What needs to be done: In the following material, identify every line holding the string "this" and return it.

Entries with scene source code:

________________

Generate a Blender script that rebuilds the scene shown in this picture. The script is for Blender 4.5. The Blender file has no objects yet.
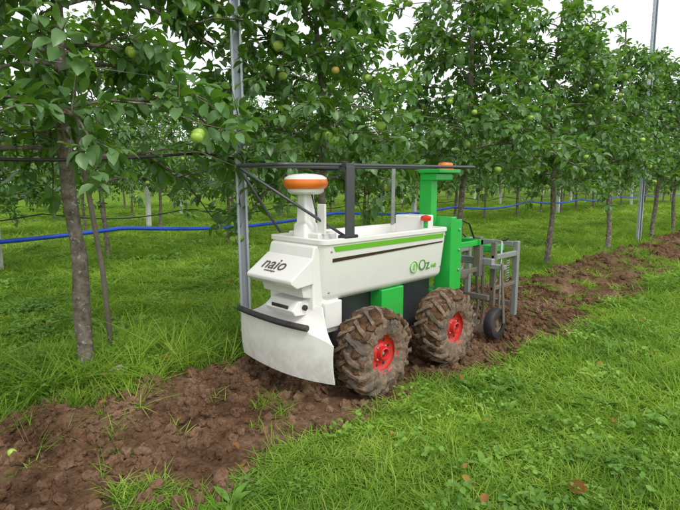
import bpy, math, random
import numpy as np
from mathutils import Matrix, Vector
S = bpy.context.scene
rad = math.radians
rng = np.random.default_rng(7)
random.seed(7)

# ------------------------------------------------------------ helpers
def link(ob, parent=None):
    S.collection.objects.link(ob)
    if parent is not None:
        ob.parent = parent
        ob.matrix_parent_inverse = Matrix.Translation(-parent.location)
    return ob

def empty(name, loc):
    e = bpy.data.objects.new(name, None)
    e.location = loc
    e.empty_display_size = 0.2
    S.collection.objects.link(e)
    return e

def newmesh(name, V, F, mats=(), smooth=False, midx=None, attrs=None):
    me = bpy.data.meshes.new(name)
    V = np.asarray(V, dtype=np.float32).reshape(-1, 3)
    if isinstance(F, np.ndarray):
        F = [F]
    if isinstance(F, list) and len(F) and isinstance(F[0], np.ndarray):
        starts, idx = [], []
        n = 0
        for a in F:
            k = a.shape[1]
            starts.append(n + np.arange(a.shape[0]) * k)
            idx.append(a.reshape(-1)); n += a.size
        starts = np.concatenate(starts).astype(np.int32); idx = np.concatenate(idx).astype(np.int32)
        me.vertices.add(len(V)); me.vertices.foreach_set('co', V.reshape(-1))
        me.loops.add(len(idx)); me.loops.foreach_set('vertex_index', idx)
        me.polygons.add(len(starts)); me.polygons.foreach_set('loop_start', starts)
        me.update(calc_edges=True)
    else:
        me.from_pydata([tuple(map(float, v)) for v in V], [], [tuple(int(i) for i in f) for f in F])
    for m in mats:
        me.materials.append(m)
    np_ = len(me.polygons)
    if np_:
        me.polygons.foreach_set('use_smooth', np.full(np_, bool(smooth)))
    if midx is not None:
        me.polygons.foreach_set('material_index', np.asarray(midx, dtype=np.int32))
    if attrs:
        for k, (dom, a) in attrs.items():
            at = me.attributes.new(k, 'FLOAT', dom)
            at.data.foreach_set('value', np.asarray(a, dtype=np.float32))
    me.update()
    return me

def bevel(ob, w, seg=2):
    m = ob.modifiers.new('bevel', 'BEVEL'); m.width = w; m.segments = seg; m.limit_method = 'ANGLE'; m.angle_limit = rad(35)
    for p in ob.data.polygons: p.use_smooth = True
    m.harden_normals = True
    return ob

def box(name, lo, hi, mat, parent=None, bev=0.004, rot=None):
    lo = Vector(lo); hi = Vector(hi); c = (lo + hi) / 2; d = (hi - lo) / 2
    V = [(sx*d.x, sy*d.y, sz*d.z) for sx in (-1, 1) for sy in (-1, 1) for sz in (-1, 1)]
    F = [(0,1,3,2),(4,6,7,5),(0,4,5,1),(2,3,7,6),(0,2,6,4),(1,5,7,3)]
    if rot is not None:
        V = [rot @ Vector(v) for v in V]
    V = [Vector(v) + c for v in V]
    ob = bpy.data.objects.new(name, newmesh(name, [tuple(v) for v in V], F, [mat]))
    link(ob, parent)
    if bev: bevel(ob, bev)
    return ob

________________

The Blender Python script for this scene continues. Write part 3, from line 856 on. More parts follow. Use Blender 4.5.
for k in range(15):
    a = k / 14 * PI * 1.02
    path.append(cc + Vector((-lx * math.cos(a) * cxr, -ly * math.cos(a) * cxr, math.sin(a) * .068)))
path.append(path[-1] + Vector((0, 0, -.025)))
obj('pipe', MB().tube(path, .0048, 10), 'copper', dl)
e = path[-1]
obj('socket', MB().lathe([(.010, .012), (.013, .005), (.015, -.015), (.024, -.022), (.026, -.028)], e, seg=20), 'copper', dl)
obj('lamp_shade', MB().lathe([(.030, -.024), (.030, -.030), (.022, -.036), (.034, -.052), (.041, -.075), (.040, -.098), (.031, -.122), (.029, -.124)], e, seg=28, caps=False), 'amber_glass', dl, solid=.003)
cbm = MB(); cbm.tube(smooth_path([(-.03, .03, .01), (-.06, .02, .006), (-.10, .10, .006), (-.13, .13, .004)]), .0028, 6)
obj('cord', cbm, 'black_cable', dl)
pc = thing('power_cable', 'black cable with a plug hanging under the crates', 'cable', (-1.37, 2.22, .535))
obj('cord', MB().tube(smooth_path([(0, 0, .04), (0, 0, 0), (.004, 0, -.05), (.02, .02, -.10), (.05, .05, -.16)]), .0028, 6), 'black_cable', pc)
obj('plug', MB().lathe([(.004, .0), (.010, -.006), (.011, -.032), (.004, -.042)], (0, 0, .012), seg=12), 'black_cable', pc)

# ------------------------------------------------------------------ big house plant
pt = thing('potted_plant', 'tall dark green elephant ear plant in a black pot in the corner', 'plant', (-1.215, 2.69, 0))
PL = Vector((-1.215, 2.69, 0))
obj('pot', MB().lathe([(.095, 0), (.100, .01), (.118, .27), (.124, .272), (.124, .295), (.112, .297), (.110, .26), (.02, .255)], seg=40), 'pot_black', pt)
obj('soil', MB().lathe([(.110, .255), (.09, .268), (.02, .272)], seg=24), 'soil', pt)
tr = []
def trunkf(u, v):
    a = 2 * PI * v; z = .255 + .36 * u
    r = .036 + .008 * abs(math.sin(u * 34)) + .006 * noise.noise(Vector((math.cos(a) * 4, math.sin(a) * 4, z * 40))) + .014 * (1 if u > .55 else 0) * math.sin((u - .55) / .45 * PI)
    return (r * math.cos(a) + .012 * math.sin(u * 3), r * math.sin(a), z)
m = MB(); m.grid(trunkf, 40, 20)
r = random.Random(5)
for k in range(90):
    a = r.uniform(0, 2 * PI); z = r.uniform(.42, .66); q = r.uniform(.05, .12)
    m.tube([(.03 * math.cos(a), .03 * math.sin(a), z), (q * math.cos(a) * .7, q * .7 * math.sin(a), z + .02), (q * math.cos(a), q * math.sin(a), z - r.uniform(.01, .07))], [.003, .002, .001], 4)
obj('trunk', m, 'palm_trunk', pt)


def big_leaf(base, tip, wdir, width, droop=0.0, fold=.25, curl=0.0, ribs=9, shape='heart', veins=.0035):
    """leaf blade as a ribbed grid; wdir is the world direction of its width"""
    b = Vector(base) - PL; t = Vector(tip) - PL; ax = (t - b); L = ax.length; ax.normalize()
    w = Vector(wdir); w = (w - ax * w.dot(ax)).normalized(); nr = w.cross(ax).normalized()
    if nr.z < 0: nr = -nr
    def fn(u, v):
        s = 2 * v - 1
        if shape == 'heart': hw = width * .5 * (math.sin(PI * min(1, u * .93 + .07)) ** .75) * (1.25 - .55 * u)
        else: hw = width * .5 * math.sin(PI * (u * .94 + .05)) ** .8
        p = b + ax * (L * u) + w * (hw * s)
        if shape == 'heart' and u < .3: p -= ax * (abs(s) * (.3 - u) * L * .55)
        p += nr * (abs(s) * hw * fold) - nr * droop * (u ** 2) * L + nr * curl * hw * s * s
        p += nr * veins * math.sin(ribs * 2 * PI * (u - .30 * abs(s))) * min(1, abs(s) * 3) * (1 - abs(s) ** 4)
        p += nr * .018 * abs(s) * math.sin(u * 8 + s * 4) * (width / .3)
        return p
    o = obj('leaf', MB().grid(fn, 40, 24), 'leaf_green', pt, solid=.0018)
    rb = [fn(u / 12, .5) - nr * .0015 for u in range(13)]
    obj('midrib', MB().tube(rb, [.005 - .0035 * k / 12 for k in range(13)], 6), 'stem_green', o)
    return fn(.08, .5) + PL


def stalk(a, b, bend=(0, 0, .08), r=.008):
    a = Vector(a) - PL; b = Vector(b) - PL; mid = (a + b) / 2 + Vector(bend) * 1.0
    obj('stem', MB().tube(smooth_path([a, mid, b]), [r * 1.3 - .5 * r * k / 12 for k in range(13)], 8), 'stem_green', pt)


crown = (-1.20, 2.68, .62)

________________

Written solution:
Generate a Blender script that rebuilds the scene shown in this picture. The script is for Blender 4.5. The Blender file has no objects yet.
The Blender Python script for this scene continues. Write part 3, from line 856 on. More parts follow. Use Blender 4.5.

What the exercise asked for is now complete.